Colombia | Nearly 10,000 Venezuelan migrants en route to Panama

(Bogotá) At least 10,000 Venezuelan migrants en route to Panama bound for the United States are currently gathered in a locality in northern Colombia, local authorities announced on Monday.

Posted at 8:18 p.m.

These migrants are stranded in Necocli, on the shores of the Gulf of Uraba, in the Caribbean Sea, local human rights defender Wilfrido Menco told the Colombian press.

They are waiting for boats to be able to cross this gulf in order to reach the border town of Acandi, from where they intend to begin the perilous crossing of the Darien, a thick jungle of border mountains between the north of Colombia and Panama.

“There are no more tickets to take the shuttle boats” to Acandi, said Mr.
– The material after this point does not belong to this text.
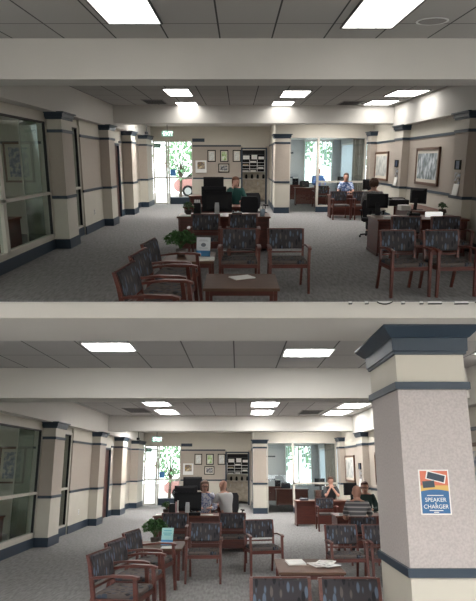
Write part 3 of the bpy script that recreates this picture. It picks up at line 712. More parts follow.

Menco.

This region has experienced an unprecedented influx of migrants in recent weeks, the vast majority of them Venezuelans, wishing to cross all of Central America to reach the United States.

Since the beginning of the year, more than 160,690 immigrants have passed through the Darien where “the migratory flow has increased considerably”, according to Panama’s Interior Minister Juan Pino, who said he was “struck by this crowd coming from the south and the silence of the countries from which this migration comes”.

This flow for the first eight months of the year is already higher than that recorded for the whole of 2021 (133,000), which already exceeded that of the whole of the previous decade.

The statistics have exploded since July, and despite the rainy season which makes the crossing even more difficult, they peaked at 48,000 crossings for the month of September alone.

In Necocli, which has 45,000 inhabitants, “about 2,500 migrants arrive every day, mostly Venezuelans, at the rate of about fifteen buses every four hours which land their passengers at the port, worried Mr. Menco.

Colombia is on the path of many migrants on their way to North America, including Haitians, Cubans but also some Africans and Asians. At the end of 2021, the last sudden influx of candidates for exile via the Darien was mainly Haitians.

It is not known why it is currently mainly Venezuelans who are attempting this odyssey. But the crossing on foot of the Darien, mountainous jungle infested with snakes, dotted with ravines and where criminal gangs are rampant, remains particularly dangerous, and is done between three to four days.